Han transcurrido ya 14 años desde el estreno de la primera temporada de Black mirror. La serie creada por Charlie Brooker vino a cubrir una especie de subgénero televisivo muy popular en las décadas de los 60 y 70, basado en la recopilación de historias de ciencia ficción y suspense sobrenatural, aunque desde una óptica más sofisticada, con plenitud de medios y una especie de leit motiv: las consecuencias de un mundo condicionado por los avances tecnológicos.
Black mirror ha revalorizado un formato que remite a clásicos como Dimensión desconocida (En los límites de la realidad), Alfred Hitchcock presenta, Historias para no dormir, Amazing Stories o Crónicas marcianas, y lo ha hecho a través de un catálogo de historias que alcanza ya los 33 episodios, todos ellos bajo la firma de Brooker, en su mayoría interesantes, algunos de ellos magistrales y otros bastante irregulares, sobre todo a medida que avanzaba el tiempo y crecía la presión para cada nueva entrega.
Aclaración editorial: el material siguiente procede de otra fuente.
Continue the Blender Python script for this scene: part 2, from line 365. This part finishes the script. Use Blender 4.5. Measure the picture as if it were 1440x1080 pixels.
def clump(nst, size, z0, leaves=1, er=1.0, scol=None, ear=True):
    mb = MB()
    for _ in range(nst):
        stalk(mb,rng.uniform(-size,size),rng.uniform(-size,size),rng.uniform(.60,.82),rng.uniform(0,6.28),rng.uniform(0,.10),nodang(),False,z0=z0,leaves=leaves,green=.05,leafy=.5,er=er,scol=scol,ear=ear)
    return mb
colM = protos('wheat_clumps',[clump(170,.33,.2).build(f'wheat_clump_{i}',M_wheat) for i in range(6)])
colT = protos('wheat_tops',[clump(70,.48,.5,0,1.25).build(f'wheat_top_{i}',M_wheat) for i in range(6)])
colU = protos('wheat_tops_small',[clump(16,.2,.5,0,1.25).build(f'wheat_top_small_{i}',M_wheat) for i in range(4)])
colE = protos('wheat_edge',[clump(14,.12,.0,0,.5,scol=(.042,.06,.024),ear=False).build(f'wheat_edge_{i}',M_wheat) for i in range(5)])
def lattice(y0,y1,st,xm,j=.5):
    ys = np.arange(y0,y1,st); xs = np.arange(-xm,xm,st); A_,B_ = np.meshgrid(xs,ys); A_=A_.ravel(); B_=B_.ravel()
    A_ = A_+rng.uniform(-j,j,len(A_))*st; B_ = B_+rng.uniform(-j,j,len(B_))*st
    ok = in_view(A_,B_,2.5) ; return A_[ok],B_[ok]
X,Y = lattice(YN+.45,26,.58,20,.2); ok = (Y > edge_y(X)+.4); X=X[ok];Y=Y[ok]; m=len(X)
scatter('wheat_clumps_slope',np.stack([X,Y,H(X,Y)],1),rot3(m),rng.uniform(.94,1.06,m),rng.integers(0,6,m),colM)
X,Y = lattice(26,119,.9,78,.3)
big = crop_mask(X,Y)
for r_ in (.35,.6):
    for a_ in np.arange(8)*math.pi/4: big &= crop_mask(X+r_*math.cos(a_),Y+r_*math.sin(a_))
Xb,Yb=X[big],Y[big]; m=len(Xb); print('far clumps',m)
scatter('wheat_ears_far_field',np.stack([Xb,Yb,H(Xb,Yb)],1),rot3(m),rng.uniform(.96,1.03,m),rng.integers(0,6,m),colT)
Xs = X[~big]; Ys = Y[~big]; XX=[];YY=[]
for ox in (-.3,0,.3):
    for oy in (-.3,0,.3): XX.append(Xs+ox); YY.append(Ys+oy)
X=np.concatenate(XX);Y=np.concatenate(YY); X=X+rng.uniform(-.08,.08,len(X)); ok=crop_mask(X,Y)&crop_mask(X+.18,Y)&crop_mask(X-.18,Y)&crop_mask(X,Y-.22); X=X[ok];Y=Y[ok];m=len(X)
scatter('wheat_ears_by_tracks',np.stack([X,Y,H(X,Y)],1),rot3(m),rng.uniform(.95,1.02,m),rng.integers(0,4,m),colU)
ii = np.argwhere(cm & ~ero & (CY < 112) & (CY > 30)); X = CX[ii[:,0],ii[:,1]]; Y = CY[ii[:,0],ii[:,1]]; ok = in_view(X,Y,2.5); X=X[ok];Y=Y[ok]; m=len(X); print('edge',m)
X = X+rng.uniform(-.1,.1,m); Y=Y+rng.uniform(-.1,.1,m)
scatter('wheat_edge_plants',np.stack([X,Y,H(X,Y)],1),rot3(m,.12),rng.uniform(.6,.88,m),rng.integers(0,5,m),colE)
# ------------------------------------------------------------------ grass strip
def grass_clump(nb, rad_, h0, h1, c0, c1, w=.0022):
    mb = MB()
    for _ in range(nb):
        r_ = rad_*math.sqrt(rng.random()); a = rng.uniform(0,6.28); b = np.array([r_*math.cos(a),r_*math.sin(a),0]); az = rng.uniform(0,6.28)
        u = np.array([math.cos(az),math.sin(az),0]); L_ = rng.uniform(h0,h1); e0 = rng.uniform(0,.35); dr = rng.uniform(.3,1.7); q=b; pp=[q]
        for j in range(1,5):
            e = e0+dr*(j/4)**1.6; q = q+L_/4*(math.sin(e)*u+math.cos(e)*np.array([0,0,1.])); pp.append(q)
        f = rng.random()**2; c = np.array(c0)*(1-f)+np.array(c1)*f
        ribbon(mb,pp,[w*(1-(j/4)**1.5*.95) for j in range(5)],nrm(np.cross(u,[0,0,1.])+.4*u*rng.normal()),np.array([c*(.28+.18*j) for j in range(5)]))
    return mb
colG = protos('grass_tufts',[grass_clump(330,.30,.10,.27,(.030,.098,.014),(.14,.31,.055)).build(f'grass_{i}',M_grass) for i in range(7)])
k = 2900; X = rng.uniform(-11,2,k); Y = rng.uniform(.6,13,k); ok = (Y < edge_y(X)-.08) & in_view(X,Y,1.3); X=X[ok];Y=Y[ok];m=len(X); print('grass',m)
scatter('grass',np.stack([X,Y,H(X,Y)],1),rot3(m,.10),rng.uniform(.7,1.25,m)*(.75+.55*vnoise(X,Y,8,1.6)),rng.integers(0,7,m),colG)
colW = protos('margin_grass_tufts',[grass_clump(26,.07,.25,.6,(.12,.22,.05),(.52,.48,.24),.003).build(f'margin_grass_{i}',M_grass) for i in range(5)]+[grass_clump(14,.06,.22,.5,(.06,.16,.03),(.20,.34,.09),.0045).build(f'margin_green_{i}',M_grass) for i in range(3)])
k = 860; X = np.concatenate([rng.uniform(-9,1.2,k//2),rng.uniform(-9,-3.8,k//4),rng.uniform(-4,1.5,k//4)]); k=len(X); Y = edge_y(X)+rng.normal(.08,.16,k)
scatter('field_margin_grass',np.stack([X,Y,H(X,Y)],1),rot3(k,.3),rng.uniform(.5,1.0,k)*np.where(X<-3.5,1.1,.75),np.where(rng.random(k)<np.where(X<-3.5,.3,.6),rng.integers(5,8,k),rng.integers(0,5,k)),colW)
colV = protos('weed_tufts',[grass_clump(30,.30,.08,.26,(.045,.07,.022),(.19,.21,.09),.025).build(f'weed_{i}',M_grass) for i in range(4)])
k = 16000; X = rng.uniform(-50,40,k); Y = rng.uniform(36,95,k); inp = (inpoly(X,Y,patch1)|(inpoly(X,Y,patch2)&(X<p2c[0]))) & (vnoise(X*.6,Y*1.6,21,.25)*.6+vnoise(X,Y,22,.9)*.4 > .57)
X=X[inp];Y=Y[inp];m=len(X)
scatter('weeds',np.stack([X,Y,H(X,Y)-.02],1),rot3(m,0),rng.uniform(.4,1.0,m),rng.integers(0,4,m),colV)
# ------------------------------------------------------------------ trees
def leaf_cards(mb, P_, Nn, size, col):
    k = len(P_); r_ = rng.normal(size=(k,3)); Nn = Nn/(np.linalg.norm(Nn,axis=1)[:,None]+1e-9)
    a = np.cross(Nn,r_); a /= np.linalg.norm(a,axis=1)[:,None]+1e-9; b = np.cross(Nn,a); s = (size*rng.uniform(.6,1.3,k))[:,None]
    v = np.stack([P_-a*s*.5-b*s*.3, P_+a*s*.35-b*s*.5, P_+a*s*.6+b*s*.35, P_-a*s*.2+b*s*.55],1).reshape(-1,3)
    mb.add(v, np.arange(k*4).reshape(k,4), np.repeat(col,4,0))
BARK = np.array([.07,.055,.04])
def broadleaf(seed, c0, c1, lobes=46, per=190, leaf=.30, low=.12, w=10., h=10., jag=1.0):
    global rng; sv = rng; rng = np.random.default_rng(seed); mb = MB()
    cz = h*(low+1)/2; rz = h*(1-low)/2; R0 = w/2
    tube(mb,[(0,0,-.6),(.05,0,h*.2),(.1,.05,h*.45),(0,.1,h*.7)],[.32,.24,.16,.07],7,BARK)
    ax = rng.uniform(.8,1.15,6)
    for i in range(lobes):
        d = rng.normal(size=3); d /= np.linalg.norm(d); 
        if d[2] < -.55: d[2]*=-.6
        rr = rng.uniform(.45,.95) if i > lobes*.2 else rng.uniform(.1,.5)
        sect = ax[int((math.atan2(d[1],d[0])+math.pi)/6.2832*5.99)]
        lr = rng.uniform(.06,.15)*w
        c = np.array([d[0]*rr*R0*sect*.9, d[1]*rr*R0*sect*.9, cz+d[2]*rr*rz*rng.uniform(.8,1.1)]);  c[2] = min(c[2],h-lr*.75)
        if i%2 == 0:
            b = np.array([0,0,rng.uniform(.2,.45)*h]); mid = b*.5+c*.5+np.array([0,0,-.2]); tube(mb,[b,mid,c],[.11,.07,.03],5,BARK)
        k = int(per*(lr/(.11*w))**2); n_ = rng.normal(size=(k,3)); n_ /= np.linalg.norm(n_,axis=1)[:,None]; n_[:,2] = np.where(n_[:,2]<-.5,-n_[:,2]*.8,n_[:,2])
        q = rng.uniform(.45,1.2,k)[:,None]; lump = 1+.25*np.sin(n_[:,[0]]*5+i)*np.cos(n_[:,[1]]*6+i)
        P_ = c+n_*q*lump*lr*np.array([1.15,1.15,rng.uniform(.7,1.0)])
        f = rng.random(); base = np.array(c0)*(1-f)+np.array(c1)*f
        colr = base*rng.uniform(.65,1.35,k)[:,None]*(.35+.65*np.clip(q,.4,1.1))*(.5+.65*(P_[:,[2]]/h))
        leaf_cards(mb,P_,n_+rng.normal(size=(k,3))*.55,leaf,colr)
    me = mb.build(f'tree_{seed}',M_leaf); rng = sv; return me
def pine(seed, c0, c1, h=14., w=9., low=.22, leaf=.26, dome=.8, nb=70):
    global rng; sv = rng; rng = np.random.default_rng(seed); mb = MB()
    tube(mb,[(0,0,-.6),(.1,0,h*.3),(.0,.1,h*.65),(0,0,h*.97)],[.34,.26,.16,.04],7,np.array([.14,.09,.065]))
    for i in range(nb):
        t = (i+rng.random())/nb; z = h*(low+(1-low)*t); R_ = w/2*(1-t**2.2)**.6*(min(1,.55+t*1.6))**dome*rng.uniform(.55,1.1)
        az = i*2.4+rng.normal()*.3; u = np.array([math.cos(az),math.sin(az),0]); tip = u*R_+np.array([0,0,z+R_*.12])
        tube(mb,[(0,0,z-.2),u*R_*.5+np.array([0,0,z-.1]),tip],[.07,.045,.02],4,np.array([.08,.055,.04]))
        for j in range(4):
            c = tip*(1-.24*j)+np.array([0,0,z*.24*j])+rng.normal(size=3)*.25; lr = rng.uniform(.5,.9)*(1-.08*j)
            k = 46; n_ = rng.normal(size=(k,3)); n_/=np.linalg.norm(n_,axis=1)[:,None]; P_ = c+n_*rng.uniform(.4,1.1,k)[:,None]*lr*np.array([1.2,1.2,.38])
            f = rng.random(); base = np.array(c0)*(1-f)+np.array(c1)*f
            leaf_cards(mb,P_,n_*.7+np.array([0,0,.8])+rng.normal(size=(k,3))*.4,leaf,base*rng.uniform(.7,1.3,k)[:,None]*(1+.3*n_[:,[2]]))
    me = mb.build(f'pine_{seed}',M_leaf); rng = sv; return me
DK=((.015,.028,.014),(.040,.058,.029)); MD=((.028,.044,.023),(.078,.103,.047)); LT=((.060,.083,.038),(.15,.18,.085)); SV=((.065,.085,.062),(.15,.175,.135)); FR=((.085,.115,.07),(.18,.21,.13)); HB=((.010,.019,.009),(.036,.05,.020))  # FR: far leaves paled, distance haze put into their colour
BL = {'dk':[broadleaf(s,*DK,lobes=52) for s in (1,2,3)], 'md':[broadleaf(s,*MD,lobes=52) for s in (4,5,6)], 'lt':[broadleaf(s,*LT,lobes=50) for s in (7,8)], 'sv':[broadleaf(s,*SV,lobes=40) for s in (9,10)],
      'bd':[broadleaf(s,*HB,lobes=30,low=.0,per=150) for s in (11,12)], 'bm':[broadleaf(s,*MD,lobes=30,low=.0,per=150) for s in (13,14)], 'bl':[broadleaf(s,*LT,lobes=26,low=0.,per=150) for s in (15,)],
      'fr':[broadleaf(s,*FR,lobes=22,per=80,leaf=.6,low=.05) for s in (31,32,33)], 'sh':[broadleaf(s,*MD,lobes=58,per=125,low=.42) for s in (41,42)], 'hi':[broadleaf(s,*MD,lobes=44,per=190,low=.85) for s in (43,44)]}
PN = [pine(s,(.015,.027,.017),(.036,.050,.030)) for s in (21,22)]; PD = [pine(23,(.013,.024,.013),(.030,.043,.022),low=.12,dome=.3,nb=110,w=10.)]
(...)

De hecho, en las dos temporadas anteriores ya se había detectado cierto deterioro en su capacidad para la sorpresa y la inventiva, pese al original punto de partida de unas historias de dudoso desarrollo.
En este sentido, la séptima temporada, sin ser plenamente redonda, sí supone una especie de reconciliación con lo mejor de Black mirror. De hecho, de sus seis episodios, tres de ellos -los impares- se merecen estar entre lo mejor de su ya extensa producción. Se titulan Gente corriente, Hotel Reverie y Eulogy. Son historias originales, de un alto componente emocional, te tocan el cerebro y el corazón, están escritas de forma correcta, por momentos incluso de forma brillante, y cuentan con los actores y actrices adecuados para empatizar con los dilemas a los que se enfrentan sus personajes.
Las tres, por supuesto, tienen como desencadenante el desarrollo de diferentes aplicaciones tecnológicas que elevan las posibilidades experienciales de sus usuarios-clientes, capaces de elevarlos a una nueva dimensión, al tiempo que los condenan a convivir con las consecuencias de sus decisiones: nada sale gratis, ni para el bolsillo, ni para el alma.
En la primera, Gente corriente, un implante cerebral recupera del coma a una profesora (perfecta Rashida Jones, hija de Quincy Jones) que debe hacer frente al incremento de la cuota mensual que le ofrece la gestora del servicio (perfecta Tracee Ellis Ross, hija de Diana Ross) si quiere mantener su calidad de vida. En Hotel Reverie, una actriz releva al personaje de un clásico de Hollywood mediante la IA, a riesgo de quedar atrapada de por vida dentro del propio metraje. Y en Eulogy, un magistral Paul Giamatti escudriña en los recuerdos de su juventud para contribuir al ceremonial de una vieja amiga que acaba de fallecer. Es posiblemente, uno de los mejores episodios de todo Black mirror, y la demostración de que la emoción humana no encuentra rival frente al discurso de una máquina.